YOUNGSTOWN — What Ansel Adams did for the Amercian West, Clyde Butcher does for the Florida Everglades.

Large-scale black-and-white photographs featuring the unique geography and horticulture of southern Florida are featured in an exhibition opening Sunday at the Butler Institute of American Art. And opening Sept. 20 is an exhibition focusing on the recent paintings of Mark Lysowski, a former student an faculty member at Youngstown State University.

Louis A. Zona, executive director of the Butler, said he first became aware of Butcher’s work when he saw a television news feature.

“He’s always been in the back of my mind,” Zona said. “When I found out there was a show organized, we went for it. I think it’s going to be a crowd-pleaser, to say the least.”

Butcher got his start as an architect. After seeing an exhibition of Adams’ work at Yosemite National Park, he began experimenting with black-and-white landscapes, and he left architecture in 1970 to focus on photography full time.

According to his bio, Butcher moved to Florida in 1980, and a trip to Big Cypress National Preserve and the Everglades in 1984 first inspired him to take black-and-white photographs of the swamps. His work has been featured in several books and six public broadcasting specials on the environment of Florida.

“He’s all about conservation,” Wendy Swick, public relations director, said. “That’s his purpose, to bring awareness to conserve our wild spaces.”

To create his mural-sized prints on fiber-based silver gelatin paper, Butcher uses a camera that weighs as much as 120 pounds that often has to be hauled to remote locations to get the images he captures. That camera is on display as well as photographs as large as 5-foot-by-9-foot.

“He’s carrying a camera like that around in a swamp. I don’t know how he does it,” Swick said. “I would be thinking, ‘I have to wade through a swamp. Why am I doing it with such a big thing?’ Everyone else would think about convenience. Obviously, it’s about the art for him.”

Zona said seeing the large works in person even was more impressive than the television report that first caught his eye.

“I thought I’d seen photography until I saw my first Ansel Adams,” Zona said. “That was magic. And this guy comes pretty darn close to that.”

The Lysowski exhibition opening Sept. 20 is one of two shows featuring the Campbell native’s work. Soap Gallery downtown is featuring a wide range of Lysowski’s art with some pieces dating back to the early 1980s.

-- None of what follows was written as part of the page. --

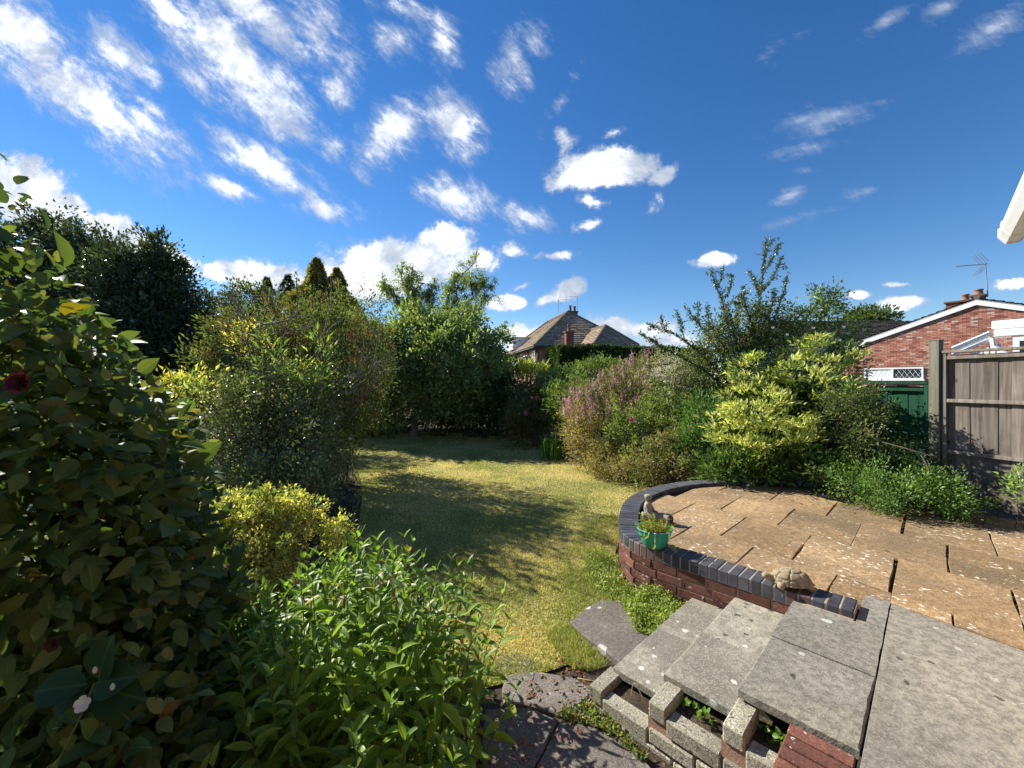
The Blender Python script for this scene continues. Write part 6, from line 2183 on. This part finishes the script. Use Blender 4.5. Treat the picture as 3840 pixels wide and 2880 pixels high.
shrub('low_bush', 'fresh green low bush spilling onto the patio below the green fence', 'bush',
      [E(1890, 1058, 4.75, 72, 36, .32), E(1850, 1030, 5.1, 56, 44, .36), E(1915, 1075, 4.5, 40, 26, .2), E(1800, 1025, 5.6, 50, 34, .36)], 430, 26, .062, .030, .5, [(.5, .065, .125, .028), (.35, .10, .175, .035), (.15, .17, .24, .05)], 'leaf', 196, 18, .007, floor=0, bump=.45, shell=.3, sl=.4, shoots=.3)
shrub('low_bush', 'fresh green low bush in front of the brown fence and post', 'bush',
      [E(2020, 1062, 4.55, 54, 36, .26), E(2060, 1085, 4.35, 36, 20, .18), E(1990, 1040, 4.8, 40, 38, .26)], 330, 26, .058, .030, .5, [(.5, .065, .125, .028), (.35, .10, .175, .035), (.15, .17, .24, .05)], 'leaf', 197, 16, .007, floor=0, bump=.45, shell=.3, sl=.4, shoots=.3)
shrub('dark_bush', 'very dark bush in the gap between the two low green bushes', 'bush',
      [E(1800, 960, 5.9, 60, 60, .3), E(1950, 1000, 5.05, 50, 60, .25)], 200, 24, .07, .04, .5, [(.6, .03, .05, .02), (.4, .05, .075, .025)], 'dull_leaf', 198, 8, .007, floor=0)
shrub('leafy_sprig', 'small light green plant at the right edge in front of the brown fence', 'plant',
      [E(2210, 1055, 4.1, 18, 40, .12)], 26, 12, .045, .05, .4, [(1, .16, .24, .05)], 'leaf', 199, 5, .004, floor=0)
p = D(1990, 985, 4.7)
t = thing('bare_stick', 'pale bare stick poking out of the low bushes', 'stick', tuple(p))
mb = MB()
mb.add(*tube_np(bezier([tuple(D(1905, 955, 4.75)), tuple(D(1960, 970, 4.6)), tuple(D(2010, 985, 4.5))], 5), .007, 5))
mb.add(*tube_np(bezier([tuple(D(1985, 978, 4.55)), tuple(D(2000, 1000, 4.5)), tuple(D(2008, 1020, 4.5))], 4), .006, 5))
keep(mb.build('twig', M['grey_bark']), t)
# distant tree beyond the outbuilding
p = D(1880, 720, 42)
tree('round_tree', 'small round tree top showing above the outbuilding roof', 'tree', (p.x, p.y, LAWN), 7.5, .2, [E(1880, 695, 42, 36, 18, 2.5), E(1865, 700, 42, 22, 14, 2.0)], 160, 26, .5, .32, .5, [(.6, .06, .09, .03), (.4, .09, .12, .035)], 'leaf', 201, 8)
# ---- ground cover, tufts and litter
def cover(name, label, pts, n_, size, pal, seed, hmax=.10, tpl=LEAF4, z=LAWN, cat='ground cover'):
    rg = np.random.default_rng(seed)
    q = np.array(pts)
    P = np.column_stack([rg.uniform(q[:, 0].min(), q[:, 0].max(), n_ * 4), rg.uniform(q[:, 1].min(), q[:, 1].max(), n_ * 4)])
    P = P[inside(P, pts)][:n_]
    n2 = len(P)
    hmap = vnoise(P[:, 0] * 7, P[:, 1] * 7, seed % 50) * .7 + .3
    pos = np.column_stack([P, z + rg.random(n2) * hmax * hmap])
    v, f = leaf_np(pos, unit(rg.normal(size=(n2, 3)) + (0, 0, .35)), unit(rg.normal(size=(n2, 3)) * .5 + (0, 0, 1)), size * np.exp(rg.normal(0, .25, n2)), size * .7, tpl)
    tone = np.ones((len(v), 4), dtype=np.float32)
    tone[:, :3] = np.repeat(colours(n2, pal, np.arange(n2) // 8, rg), len(tpl[0]), axis=0)
    o = stuff(build_np(name, v, [f], M['leaf'], None, tone))
    o['label'] = label
    o['category'] = cat
    return o


foot = [tuple(p[:2]) for p in offset_curve(OUT, -SIDE * .01)[30:110:4]]
footo = [tuple(p[:2]) for p in offset_curve(OUT, -SIDE * .34)[30:110:4]][::-1]
near = [tuple(AB(a, b).xy) for a, b in ((3.29, -1.36), (3.29, -1.75), (2.95, -1.78), (2.72, -1.52), (2.78, -1.37))]
cover('weed_cover', 'yellow-green weeds growing thick at the foot of the curved wall', near, 5600, .022, [(.5, .17, .225, .03), (.35, .25, .28, .045), (.15, .08, .12, .025)], 211, .17)
cover('weed_strip', 'strip of weeds between the lawn and the curved wall', foot + footo, 5200, .022, [(.4, .13, .20, .03), (.35, .20, .25, .045), (.25, .28, .25, .08)], 212, .10)


def tufts(name, label, pts, n_, h, wd, seed, straw=.2, col=None):
    rg = np.random.default_rng(seed)
    q = np.array(pts)
    P = np.column_stack([rg.uniform(q[:, 0].min(), q[:, 0].max(), n_ * 5), rg.uniform(q[:, 1].min(), q[:, 1].max(), n_ * 5)])
    P = P[inside(P, pts)]
    P = P[vnoise(P[:, 0] * 9, P[:, 1] * 9, seed % 60) > .32][:n_]
    o = grass_blades(name, P, h, wd, rg, straw)
    o['label'] = label
    return o


tufts('grass_tuft', 'long rough grass between the lawn and the foot slab', [C3(x, y, LAWN) for x, y in ((560, 250), (640, 262), (712, 330), (780, 410), (860, 470), (900, 540), (800, 575), (660, 560), (560, 440), (480, 330))], 4200, .038, .0032, 221, .25)
tufts('edge_grass', 'longer green grass along the curved wall foot', [tuple(p[:2]) for p in offset_curve(OUT, -SIDE * .03)[22:150:4]] + [tuple(p[:2]) for p in offset_curve(OUT, -SIDE * .55)[22:150:4]][::-1], 8000, .055, .0032, 222, .15)
redge = np.array([(2.75, 6.25), (2.6, 7.6), (2.15, 8.6), (1.5, 10.2), (.9, 11.6), (.2, 13.2)])
ledge = np.array([(-4.75, 11.6), (-3.5, 9.0), (-2.7, 7.2), (-2.1, 5.5), (-1.7, 4.2), (-1.25, 3.1)])
tufts('ragged_edge_grass', 'ragged longer grass where the lawn meets the right border', [tuple(p) for p in redge + (.18, .05)] + [tuple(p) for p in redge[::-1] - (.14, .05)], 9000, .085, .006, 224, .3)
tufts('ragged_edge_grass', 'ragged longer grass along the shaded left edge of the lawn', [tuple(p) for p in ledge + (.12, .05)] + [tuple(p) for p in ledge[::-1] - (.10, .05)], 6000, .07, .006, 225, .2)
rg = np.random.default_rng(223)
mb = MB()
for k, (pts_, n_) in enumerate((([(-.25, 2.05), (-.05, 2.3), (.3, 2.75), (.6, 2.6), (.5, 2.25), (.2, 1.9), (-.1, 1.8)], 150), ([(-4.6, 11), (-2.3, 5.5), (-2.1, 5.6), (-4.2, 11)], 60),
                                ([tuple(AB(5.9, -1.9).xy), tuple(AB(6.9, -.2).xy), tuple(AB(6.3, .6).xy), tuple(AB(5.9, -.6).xy)], 120))):
    q = np.array(pts_)
    P = np.column_stack([rg.uniform(q[:, 0].min(), q[:, 0].max(), n_ * 4), rg.uniform(q[:, 1].min(), q[:, 1].max(), n_ * 4)])
    P = P[inside(P, pts_)][:n_]
    z_ = LAWN + .018 if k < 2 else .008
    pos = np.column_stack([P, np.full(len(P), z_)])
    v, f = leaf_np(pos, unit(np.column_stack([rg.normal(size=(len(P), 2)), np.full(len(P), .12)])), unit(rg.normal(size=(len(P), 3)) * .25 + (0, 0, 1)), rg.uniform(.018, .042, len(P)), .016, LEAF8)
    pal = np.array([(.16, .07, .03), (.24, .12, .04), (.10, .055, .03), (.20, .05, .03)])
    mb.add(v, f, np.repeat(pal[rg.integers(4, size=len(P))], 10, axis=0))
o = stuff(mb.build('leaf_litter', M['litter'], None, tone=True))
o['label'] = 'scattered brown fallen leaves on the path and along the borders'
o['category'] = 'leaf litter'
for i, (a, b, z, lab) in enumerate(((2.11, -.80, -.228, 'small green weed in the middle hollow of the block wall'), (2.12, -.50, -.14, 'small green weed in the hollow next to the red brick pier'), (2.14, -.87, -.228, 'tiny weed sprout beside the middle header block'))):
    c = AB(a, b, z)
    t = thing('weed', lab, 'weed', tuple(c))
    k = 16 if i < 2 else 8
    pos = np.array(tuple(c)) + rg.normal(size=(k, 3)) * (.022, .022, .014) + (0, 0, .03)
    v, f = leaf_np(pos, unit(rg.normal(size=(k, 3)) + (0, 0, .5)), unit(rg.normal(size=(k, 3)) * .4 + (0, 0, 1)), .035, .024, LEAF8)
    mb = MB()
    mb.add(v, f, (.13, .24, .03))
    mb.add(*tube_np([tuple(c), tuple(c + Vector((0, 0, .04)))], .003, 4), (.1, .15, .03))
    keep(mb.build('leaf_cluster', M['leaf'], None, tone=True), t)

rg = np.random.default_rng(231)
mp_, mt_ = [], []
for ri in range(1, 6):
    ph = -.22 if ri % 2 == 0 else .085
    for kk in range(-4, 3):
        b_ = ph + kk * .605
        if not -2.1 < b_ < .7:
            continue
        for q in range(60):
            if rg.random() < .45 + .4 * math.sin(ri * 5.1 + kk * 3.3):
                mp_.append(tuple(AB(rows[ri] - .20 * (b_ + .5) + rg.random() * .8, b_ + rg.normal() * .006, -.012)))
P = np.array(mp_)
n = len(P)
v, f = leaf_np(P, unit(rg.normal(size=(n, 3)) + (0, 0, .8)), unit(rg.normal(size=(n, 3)) + (0, 0, 1)), .016 * np.exp(rg.normal(0, .3, n)), .009)
tone = np.ones((len(v), 4), dtype=np.float32)
tone[:, :3] = np.repeat(colours(n, [(.6, .045, .055, .016), (.4, .10, .12, .025)], np.arange(n) // 9, rg), 4, axis=0)
o = stuff(build_np('joint_moss', v, [f], M['dull_leaf'], None, tone))
o['label'] = 'dark moss and tiny weeds in the joints of the patio'
o['category'] = 'moss'

rg = np.random.default_rng(241)
for i, (lab, pts_) in enumerate((('long dry straw stalk lying across the path by the steps', ((700, 622, .03), (800, 640, .05), (930, 655, .03))),
                                 ('bent dry straw stalk lying over the end of the block wall', ((1150, 770, .16), (1085, 655, .22), (1060, 760, .13))),
                                 ('dry straw stalk on the shaded path slab beside the bright green plant', ((240, 610, .02), (330, 575, .05), (380, 555, .03))))):
    P3 = [tuple(C3(x, y, LAWN + h_)) + (LAWN + h_,) for x, y, h_ in pts_]
    t = thing('dry_stalk', lab, 'stalk', P3[0])
    mb = MB()
    mb.add(*tube_np(bezier(P3, 6), np.linspace(.0028, .0014, 13), 5))
    keep(mb.build('stalk', M['straw'], None, smooth=True), t)
cover('path_weed', 'small weeds growing between the path slabs and along the block wall', [C3(x, y, LAWN) for x, y in ((560, 880), (760, 800), (900, 860), (1000, 1000), (1180, 1180), (1120, 1190), (960, 1040), (800, 960), (600, 910))], 900, .024,
      [(.5, .10, .15, .03), (.3, .17, .20, .05), (.2, .16, .10, .05)], 242, .05)

GROUPS = {'dry_stalk': 'dry straw stalks on the path', 'evergreen_tree': 'dark evergreen trees at the left', 'cypress_tree': 'golden cypress tops behind the left border', 'conifer_tree': 'dark conifer tips behind the left border',
          'path_slab': 'slabs of the lower path', 'timber_fence': 'fence panels along the right boundary', 'fence_post': 'posts of the right boundary fence', 'weed': 'weeds in the block wall',
          'pink_flower': 'pink flowers in the right border', 'low_bush': 'low green bushes on the patio edge', 'tv_aerial': 'television aerials on the roofs', 'variegated_shrub': 'yellow variegated shrubs at the left',
          'shade_shrub': 'shrubs under the apple tree', 'mixed_shrub': 'mixed shrubs of the right border', 'laurel': 'laurels', 'golden_shrub': 'golden shrubs', 'cotoneaster_bush': 'small-leaved dark bushes'}
for o in scn.objects:
    if o.parent is None and 'category' in o:
        k = o.name.split('.')[0]
        if k in GROUPS:
            o['group'] = GROUPS[k]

The Butler show focuses almost exclusively on large abstract paintings Lysowski created in 2018. His primary focus for several years before that had been sculpture. The shift to painting was born out of necessity.

“It was space,” he said. “I was living in Pittsburgh and had to eliminate the welder and stuff like that. I transitioned back into painting. That’s where I originated, as a painter.”

He described his recent paintings as more playful.

‘There’s more color here than in the earlier work,” Lysowski said. “They were sort of, I guess you could say, a surreal, abstract expressionistic approach to painting. There’s a lot of that work down at Soap right now.”

Lysowski earned his bachelor’s degree in sculpture from YSU in 1985 and his master’s degree from The Ohio State University. He also taught at YSU from 1998 until 2011.

“He was a student in the art department when I was teaching,” Zona said. “He was always one of the most creative.”